One of these is the Claudy Museau School on the outskirts of Les Cayes, where 183 families sleep on tattered wool blankets in crowded classrooms with no privacy.
“The government doesn’t care about us,” said Dunel Fontaine, 37, who grew up in Roche-à-Bateau and was blinded by a fever at age 11. Like most of the others, he has nowhere else to go, and the school residents are refusing to leave until the government gives them money to repair their homes.
Meanwhile, thousands of students have missed nearly two months of class. On Monday, the class president led a march of more than 200 students wearing blue school uniforms chanting “We need our school!” On Tuesday and Wednesday, they turned to civil disobedience, with hundreds of children laying on the pavement and blocking traffic for hours on the main highway connecting the southern peninsula.

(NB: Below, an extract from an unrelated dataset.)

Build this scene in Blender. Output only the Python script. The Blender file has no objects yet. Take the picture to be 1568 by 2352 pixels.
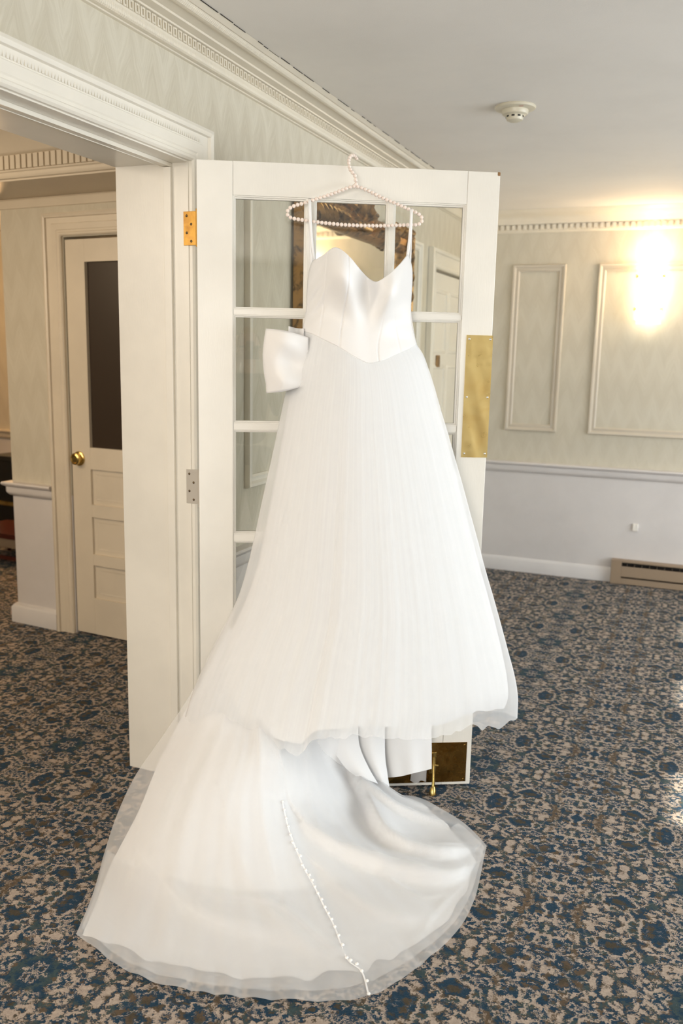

Local governments have been slowly negotiating the evacuation of the schools, many of which will be used as polling places. But tensions remain high, with hunger sometimes giving way to violence. Armed guards accompany food trucks, and on Nov. 1, a teenager was shot and killed by police in Les Cayes during aid distribution. To the north, late last week, two people were allegedly decapitated when they rushed a charity helicopter.
U.S. ‘taking note’
Haiti has been under an interim government since President Michel Martelly stepped down following the botched elections last year. The United States, which picked up the tab for the first elections, refused to pay for another round.
In a statement Wednesday, the U.S. Embassy in Port-au-Prince said it was concerned about “inflammatory rhetoric and incidents of violence that have occurred during the campaign. … The United States is taking note of parties involved in electoral violence.” Haitian national police and U.N. peacekeepers are on alert for unrest this weekend.
In the final days of the race, more campaign events filled the streets, as trucks with loudspeakers urged voters to the polls. Opinion surveys have been inconclusive about which of the 27 candidates might win, though a runoff election appears likely. Only six candidates are actively campaigning.
At least one poll suggests the nominee for Martelly’s center-right Tèt Kale Party (which means “bald head” in creole) may be the frontrunner. Known as Neg Bannan Nan (“banana man”) for his banana farming empire, Jovenel Moise’s supporters lionize him for the same reasons they respect Donald Trump: They see his entrepreneurial success and lack of government experience as virtues.
Like all the candidates, Jude Celestin, an engineer who headed Haiti’s infrastructure agency, has promised to increase employment, and he has the backing of ex-President René Préval. He captures a great deal of anti-American sentiment in Haiti because of then-Secretary of State Hillary Clinton’s intervention that blocked his possible presidency in 2010.
Another competitor is Maryse Narcisse, a physician who headed the Health Ministry under left-wing President Jean-Bertrand Aristide in the 1990s. Her candidacy is an opportunity for Aristide, a liberation theologist, and his Fanmi Lavalas party to return to power with its anti-austerity, pro-equality platform.
The national election agency says it will take at least a week to tally the votes and announce the result.